Como meu trabalho aqui é mais acadêmico, não enfrentei problemas por ser jornalista, mas para quem vem trabalhar aqui com esse objetivo, tenho dois conselhos: siga as regras e aprenda um pouco de russo. A nossa vantagem é justamente ser brasileiro. Geralmente, somos vistos de forma positiva aqui. É uma vantagem nossa é o passaporte azul. Mas imprensa é imprensa, não é um lugar, digamos, para testar os limites do que pode e do que não pode ser feito.
Além da experiência em redação, sendo por seis anos coordenador da editoria internacional da GloboNews, você tem relação com o meio acadêmico. Antes de ir para a Rússia, por meio da Universidade de São Petersburgo, você foi profissional visitante na Universidade de Columbia (EUA), onde se propôs a estudar as mídias russas que atuam no exterior. Há alguma análise a respeito?
A maior questão que encontrei nesses últimos meses foi qualificar a imprensa russa para o público externo, como a RT ou a Sputnik, como sendo imprensa legítima ou apenas uma ferramenta de propaganda do governo russo.

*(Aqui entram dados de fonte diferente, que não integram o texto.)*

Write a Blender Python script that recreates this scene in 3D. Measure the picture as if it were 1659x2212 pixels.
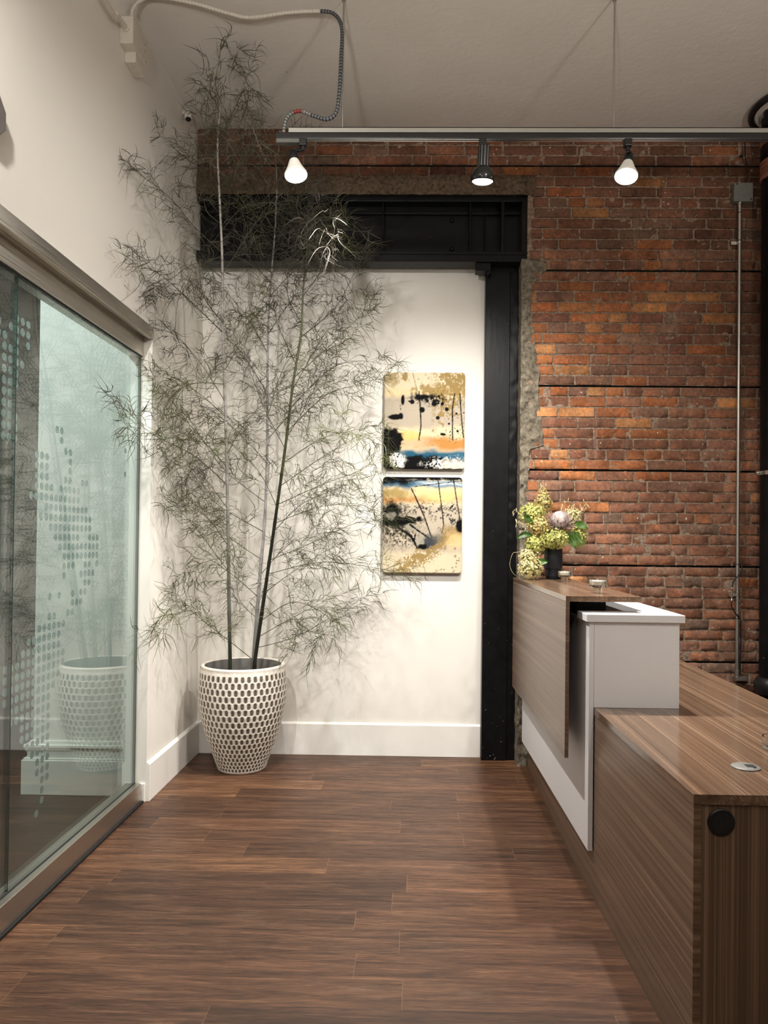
import bpy, math, random
import numpy as np
from mathutils import Vector, Matrix, noise
for o in list(bpy.data.objects): bpy.data.objects.remove(o)
S = bpy.context.scene
COL = S.collection
random.seed(11)
PI = math.pi

# ------------------------------------------------------------------ camera
cd = bpy.data.cameras.new('camera'); cam = bpy.data.objects.new('camera', cd); COL.objects.link(cam)
FPX = 1620.0
cd.sensor_fit = 'VERTICAL'; cd.sensor_height = 24.0; cd.sensor_width = 18.0
cd.lens = FPX/2212*24.0
cd.shift_x = -38.5/2212; cd.shift_y = 42.0/2212
cd.clip_start = 0.05; cd.clip_end = 60
yaw, pit, roll = math.atan(30/FPX), math.atan(18/FPX), 0.011
cam.matrix_world = Matrix.Translation((0, 0, 1.42)) @ (Matrix.Rotation(yaw, 4, 'Z') @ Matrix.Rotation(PI/2+pit, 4, 'X') @ Matrix.Rotation(roll, 4, 'Z'))
S.camera = cam

# ------------------------------------------------------------------ world, lights, exposure
S.view_settings.view_transform = 'Standard'; S.view_settings.look = 'None'
S.view_settings.exposure = 0.20; S.view_settings.gamma = 1.0
w = bpy.data.worlds.new('world'); S.world = w; w.use_nodes = True
w.node_tree.nodes['Background'].inputs[0].default_value = (1, .95, .88, 1)
w.node_tree.nodes['Background'].inputs[1].default_value = 0.02
S.cycles.max_bounces = 10; S.cycles.diffuse_bounces = 5; S.cycles.glossy_bounces = 5
S.cycles.transparent_max_bounces = 24; S.cycles.transmission_bounces = 8
S.cycles.sample_clamp_indirect = 6.0
S.cycles.use_denoising = True

WARM = (1.0, .955, .885)
def spot(name, loc, d, power, angle, blend, radius=.045, col=WARM):
    l = bpy.data.lights.new(name, 'SPOT'); l.energy = power; l.spot_size = math.radians(angle); l.spot_blend = blend
    l.shadow_soft_size = radius; l.color = col
    o = bpy.data.objects.new(name, l); COL.objects.link(o); o.location = loc
    o.rotation_euler = Vector(d).to_track_quat('-Z', 'Y').to_euler()
    return o
def area(name, loc, d, power, sx, sy, col=WARM):
    l = bpy.data.lights.new(name, 'AREA'); l.shape = 'RECTANGLE'; l.size = sx; l.size_y = sy; l.energy = power; l.color = col
    o = bpy.data.objects.new(name, l); COL.objects.link(o); o.location = loc
    o.rotation_euler = Vector(d).to_track_quat('-Z', 'Y').to_euler()
    return o
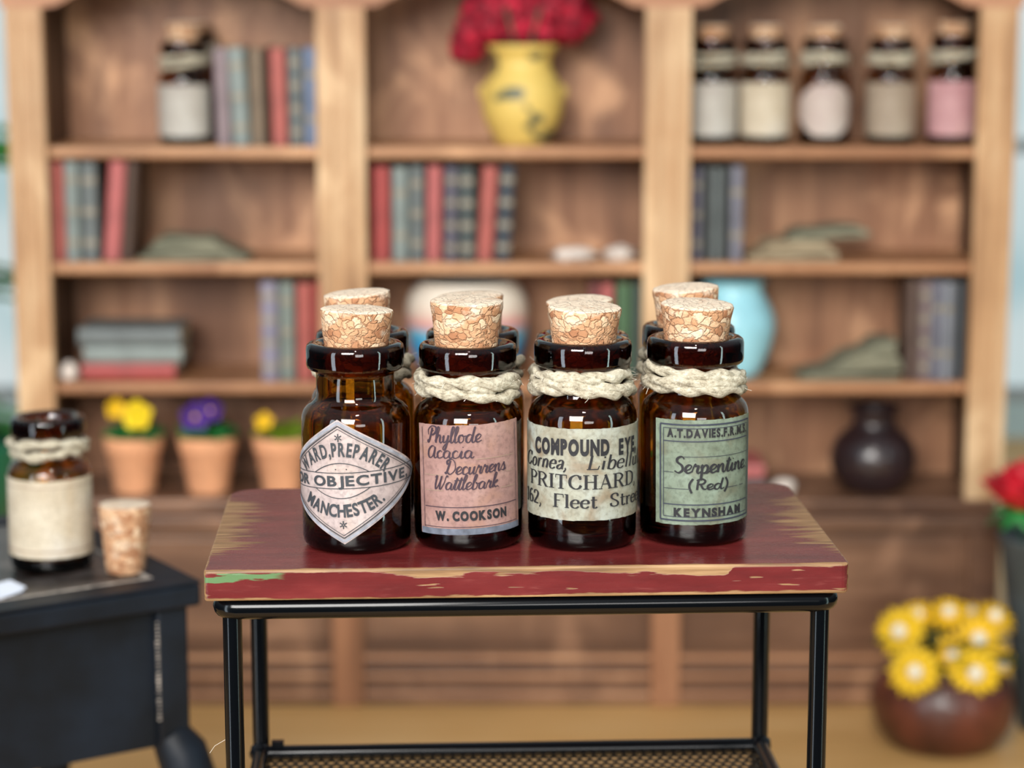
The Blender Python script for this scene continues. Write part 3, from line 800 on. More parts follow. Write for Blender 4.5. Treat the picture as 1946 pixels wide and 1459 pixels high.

A teoria mais fácil é a de que sim, é propaganda. Mas nesse meio termo vamos nos deparar com uma zona cinzenta, onde começa a propaganda e onde termina o viés editorial de um veículo? O que passa a ser propaganda? A propaganda é legítima?
Muito se fala, especialmente nos Estados Unidos, de que a mídia estatal de países como Rússia e China é uma forma de propaganda, uma vez que promove interesses estatais. Mas uma imprensa privada que conta com financiamento privado não estaria sujeita a ser uma ferramenta de propaganda? É essa a questão que tento responder. Parece simples, mas está bem longe de ser.